Euripides' Hecuba is the tragedy that starts where other tragedies leave off: before the play opens, Hecuba, queen of Troy, has seen her husband and all but one of her sons slaughtered in the Greek sack of the city, and she and her daughters have been enslaved. After that, it's downhill all the way.

Clare Higgins strolled off with last year's Olivier award for best actress for the title role in Jonathan Kent's staging at the Donmar. Vanessa Redgrave's debut in the role had been postponed because of ill health; and the poet Tony Harrison had written a new translation. Expectations were high, but Laurence Boswell's RSC production is a disappointment of epic proportions.

The set, by Es Devlin, is appropriately monumental - a cylinder of what looks like grooved concrete, which revolves to create a sort of brutalist amphitheatre, in which Matthew Douglas's corpse-white Polydorus is a grimly ethereal presence. After his departure the action is unpleasantly dominated by Mick Sands' incidental music, a generic oriental reminiscent of Hollywood biblical epics. But it becomes apparent that the chorus of Trojan women are expected to sing their lines to this - a device that, as well as sounding intrusive, exposes a streak of clumsiness in Harrison's text. The low point comes when Redgrave also launches into song, revealing that when she opted for a career in serious theatre, she benefited not only drama but also musical comedy. In this context, it is hard for the play to achieve real depth of feeling. This applies particularly to the scene where Polyxena learns that she is to be sacrificed, and reacts with pity for her mother's plight - one of the most startling and moving moments in classical tragedy. Harrison's translation, far below his best work, doesn't help.

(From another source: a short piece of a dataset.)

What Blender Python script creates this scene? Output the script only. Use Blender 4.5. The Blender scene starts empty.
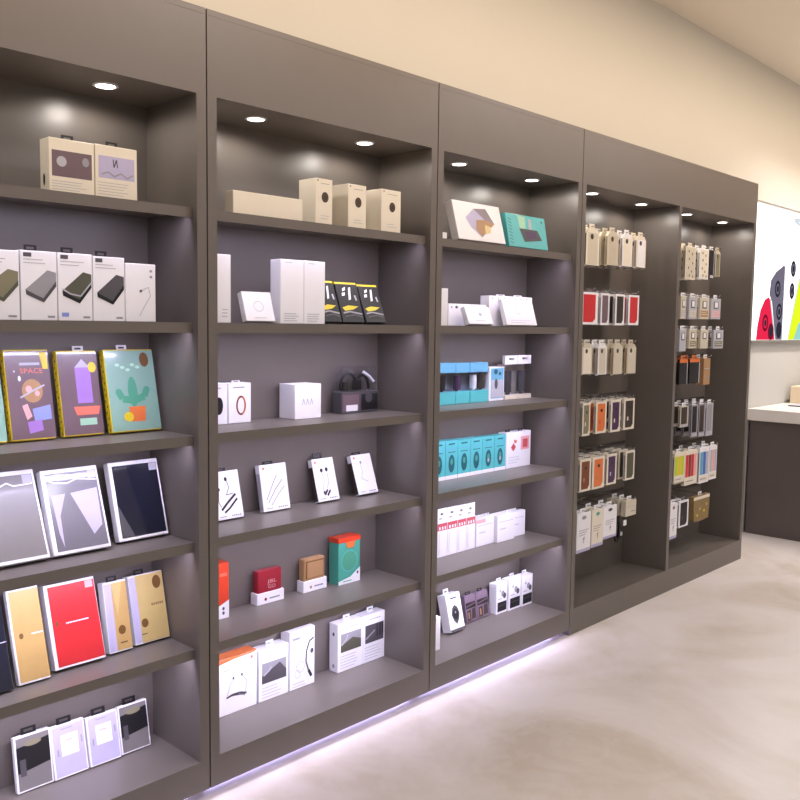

It is littered with intrusive alliterations (he is stuck on hard Gs - Polyxena imagines "my girl's gullet gashed open", and Hecuba offers to die alongside her so that "earth and ghost get two good glugs of blood"); and a connection with present-day Iraq is underlined by the over-simple device of referring to the Greek forces repeatedly as a "coalition".

The pace picks up as Hecuba turns on the murderer Polymestor, and Redgrave, underpowered to begin with, displays a streak of acid sarcasm. But by then, the audience's emotional concentration has been lost.